Raw data:
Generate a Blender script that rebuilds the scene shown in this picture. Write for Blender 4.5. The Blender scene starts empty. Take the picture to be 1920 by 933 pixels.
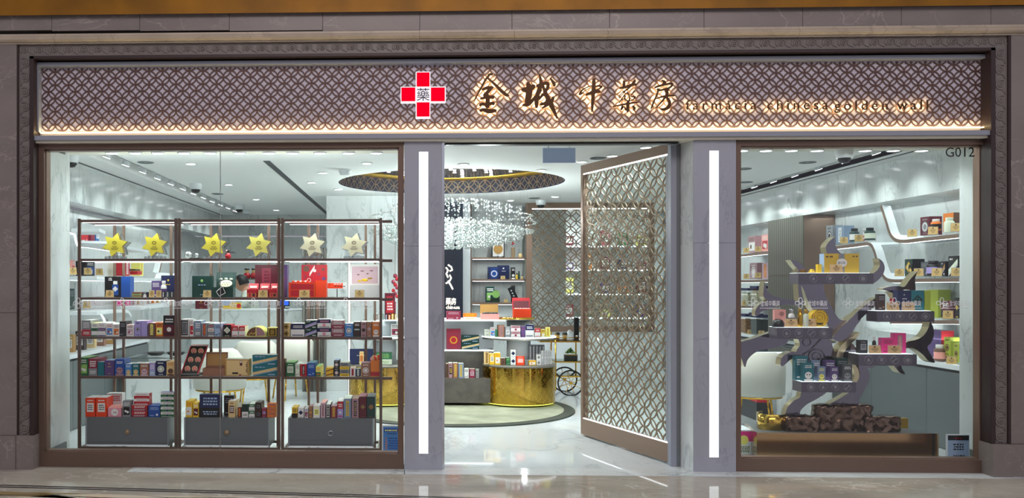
import bpy, math, random
from math import sin, cos, pi, radians, sqrt, atan2
from mathutils import Vector, Matrix
random.seed(7)
SC = bpy.context.scene
COL = SC.collection
# ---------------------------------------------------------------- camera
F, CX, CY, EH, TH = 1700.0, 703.0, 530.0, 1.55, radians(2.0)
cd = bpy.data.cameras.new('camera'); cam = bpy.data.objects.new('camera', cd); COL.objects.link(cam)
cam.location = (0, 0, EH); cam.rotation_euler = (pi/2, 0, TH)
cd.sensor_width = 36; cd.lens = 36*F/1920; cd.shift_x = (960-CX)/1920; cd.shift_y = (CY-466.5)/1920
cd.clip_start = .05; cd.clip_end = 200
SC.camera = cam
SC.view_settings.view_transform = 'Standard'; SC.view_settings.look = 'None'
SC.view_settings.gamma = 1; SC.view_settings.exposure = 0.0; SC.view_settings.use_curve_mapping = False
SC.cycles.use_denoising = True
SC.cycles.max_bounces = 10; SC.cycles.transparent_max_bounces = 16; SC.cycles.diffuse_bounces = 4
SC.cycles.sample_clamp_indirect = 6; SC.cycles.caustics_reflective = False; SC.cycles.caustics_refractive = False
# ---------------------------------------------------------------- world and big lights
W = bpy.data.worlds.new('world'); SC.world = W; W.use_nodes = True
bg = W.node_tree.nodes['Background']; bg.inputs[1].default_value = .78
_tc = W.node_tree.nodes.new('ShaderNodeTexCoord'); _n = W.node_tree.nodes.new('ShaderNodeTexNoise'); _n.inputs['Scale'].default_value = 2.6; _n.inputs['Detail'].default_value = 3
_r = W.node_tree.nodes.new('ShaderNodeValToRGB'); _e = _r.color_ramp.elements; _e[0].position = .36; _e[0].color = (.16, .11, .10, 1); _e[1].position = .62; _e[1].color = (.88, .88, 1.02, 1)
_m = _r.color_ramp.elements.new(.48); _m.color = (.50, .47, .53, 1)
W.node_tree.links.new(_tc.outputs['Generated'], _n.inputs[0]); W.node_tree.links.new(_n.outputs[0], _r.inputs[0]); W.node_tree.links.new(_r.outputs[0], bg.inputs[0])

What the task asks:
Write the listing above out again exactly, dropping each image.

The reply:
Generate a Blender script that rebuilds the scene shown in this picture. Write for Blender 4.5. The Blender scene starts empty. Take the picture to be 1920 by 933 pixels.
import bpy, math, random
from math import sin, cos, pi, radians, sqrt, atan2
from mathutils import Vector, Matrix
random.seed(7)
SC = bpy.context.scene
COL = SC.collection
# ---------------------------------------------------------------- camera
F, CX, CY, EH, TH = 1700.0, 703.0, 530.0, 1.55, radians(2.0)
cd = bpy.data.cameras.new('camera'); cam = bpy.data.objects.new('camera', cd); COL.objects.link(cam)
cam.location = (0, 0, EH); cam.rotation_euler = (pi/2, 0, TH)
cd.sensor_width = 36; cd.lens = 36*F/1920; cd.shift_x = (960-CX)/1920; cd.shift_y = (CY-466.5)/1920
cd.clip_start = .05; cd.clip_end = 200
SC.camera = cam
SC.view_settings.view_transform = 'Standard'; SC.view_settings.look = 'None'
SC.view_settings.gamma = 1; SC.view_settings.exposure = 0.0; SC.view_settings.use_curve_mapping = False
SC.cycles.use_denoising = True
SC.cycles.max_bounces = 10; SC.cycles.transparent_max_bounces = 16; SC.cycles.diffuse_bounces = 4
SC.cycles.sample_clamp_indirect = 6; SC.cycles.caustics_reflective = False; SC.cycles.caustics_refractive = False
# ---------------------------------------------------------------- world and big lights
W = bpy.data.worlds.new('world'); SC.world = W; W.use_nodes = True
bg = W.node_tree.nodes['Background']; bg.inputs[1].default_value = .78
_tc = W.node_tree.nodes.new('ShaderNodeTexCoord'); _n = W.node_tree.nodes.new('ShaderNodeTexNoise'); _n.inputs['Scale'].default_value = 2.6; _n.inputs['Detail'].default_value = 3
_r = W.node_tree.nodes.new('ShaderNodeValToRGB'); _e = _r.color_ramp.elements; _e[0].position = .36; _e[0].color = (.16, .11, .10, 1); _e[1].position = .62; _e[1].color = (.88, .88, 1.02, 1)
_m = _r.color_ramp.elements.new(.48); _m.color = (.50, .47, .53, 1)
W.node_tree.links.new(_tc.outputs['Generated'], _n.inputs[0]); W.node_tree.links.new(_n.outputs[0], _r.inputs[0]); W.node_tree.links.new(_r.outputs[0], bg.inputs[0])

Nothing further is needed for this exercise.